Defining Dark Tourism
Dark tourism — also known as thanatourism or grief tourism — refers to travel to places associated with death, disaster, tragedy, and the macabre. The term was first formally coined by academics Malcolm Foley and John Lennon in their 1996 paper, and later expanded in their 2000 book Dark Tourism: The Attraction of Death and Disaster. But the phenomenon itself is ancient.
From medieval pilgrims visiting sites of martyrdom to 19th-century tourists attending public executions, humans have always been drawn to places where the boundaries between life and death feel thin, and where history has left its deepest marks. Today, sites like Auschwitz, Pompeii, Hiroshima, Ground Zero, and the Chernobyl Exclusion Zone attract millions of visitors annually, making dark tourism one of the fastest-growing segments of global travel.
A Brief History of Dark Tourism
Ancient & Medieval Roots
The impulse predates the word. Ancient Romans visited the ruins of Carthage. Medieval Christian pilgrims traveled to sites of executions and martyrdom. Relics of saints — often body parts — were displayed in churches specifically to attract visitors. Memento mori culture (art and architecture themed around death) reflected a society that integrated mortality into everyday life rather than hiding it away.
The 18th & 19th Centuries
As leisure travel expanded among the European middle and upper classes, so did visits to sites of tragedy. Battlefield tourism developed rapidly in the aftermath of the Napoleonic Wars and, later, the American Civil War. Guidebooks to sites of famous battles and disasters were widely published. Public executions drew enormous crowds until they were abolished in most Western nations during the 19th century.
The 20th Century & Mass Tourism
The industrial scale of 20th-century atrocities — two World Wars, the Holocaust, Hiroshima, and later events like the Killing Fields of Cambodia — created sites of profound historical significance that became, inevitably, destinations. The opening of Auschwitz as a memorial in 1947 and Hiroshima's Peace Memorial Museum in 1955 marked a formalization of this type of tourism as educational and commemorative.
Why Do People Visit Dark Places?
Motivations vary enormously and are rarely simple.
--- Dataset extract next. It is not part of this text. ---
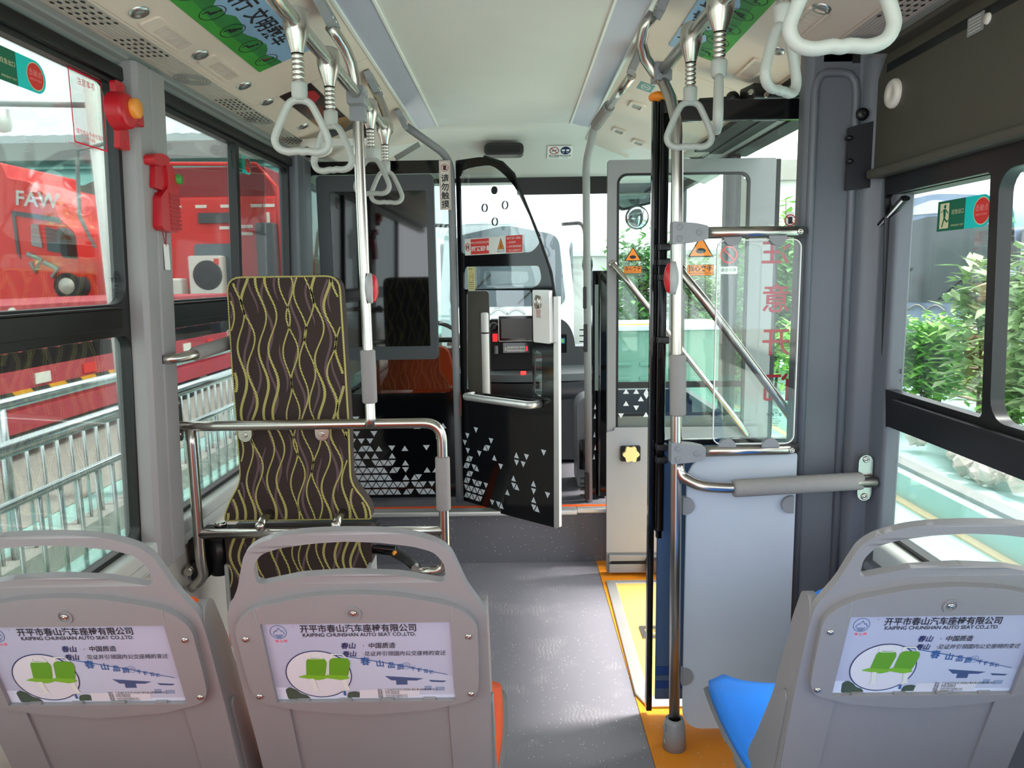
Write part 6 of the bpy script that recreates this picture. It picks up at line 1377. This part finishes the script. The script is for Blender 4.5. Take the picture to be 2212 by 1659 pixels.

Research in tourism studies identifies several recurring themes:
- Education and historical curiosity: Many visitors want to understand events they've read about by experiencing the physical space where they occurred. History becomes tangible in ways that books cannot replicate.
- Paying respect and remembrance: For many visitors — particularly those with family connections to events — dark tourism sites are acts of pilgrimage and remembrance.
- Confronting mortality: Philosophers from Montaigne to the Stoics argued that confronting death is essential to living well. Some visitors are drawn to these sites precisely because they force an honest reckoning with human fragility.
- Thrill-seeking and the uncanny: Others are simply drawn to the eerie, the strange, and the forbidden. Haunted houses, abandoned asylums, and ghost towns offer a controlled encounter with fear.
- Media influence: Films, documentaries, and TV series regularly trigger surges in tourism to featured locations.
The Ethics of Dark Tourism
Dark tourism raises genuine ethical questions that every thoughtful visitor should consider:
Whose Story Is Being Told?
At sites of atrocity, there is always a risk that the narrative becomes distorted — emphasizing spectacle over suffering, or the perspective of perpetrators over victims. Good dark tourism sites — and good dark tourists — prioritize the voices and experiences of those who suffered.
Commodification of Tragedy
When disaster sites become attractions, there is a tension between preservation, education, and commerce. Gift shops near gas chambers or Instagram photo opportunities at mass graves provoke justified discomfort. Visitors should be mindful of how their behavior and choices interact with these tensions.
Respecting Living Communities
Many dark tourism sites are in communities where people still live and grieve. The residents of Oświęcim (near Auschwitz) or the survivors of the Rwandan genocide are real people whose experiences don't end when tourists go home.
The Spectrum of Dark Tourism
Not all dark tourism is equal in intensity or purpose. Academic frameworks describe a spectrum from "light" dark tourism (visiting the Tower of London with its dark history) to "darkest" dark tourism (standing at the site of recent mass atrocity). Being honest with yourself about where on that spectrum a destination falls — and what your own motivations are — is the foundation of ethical dark travel.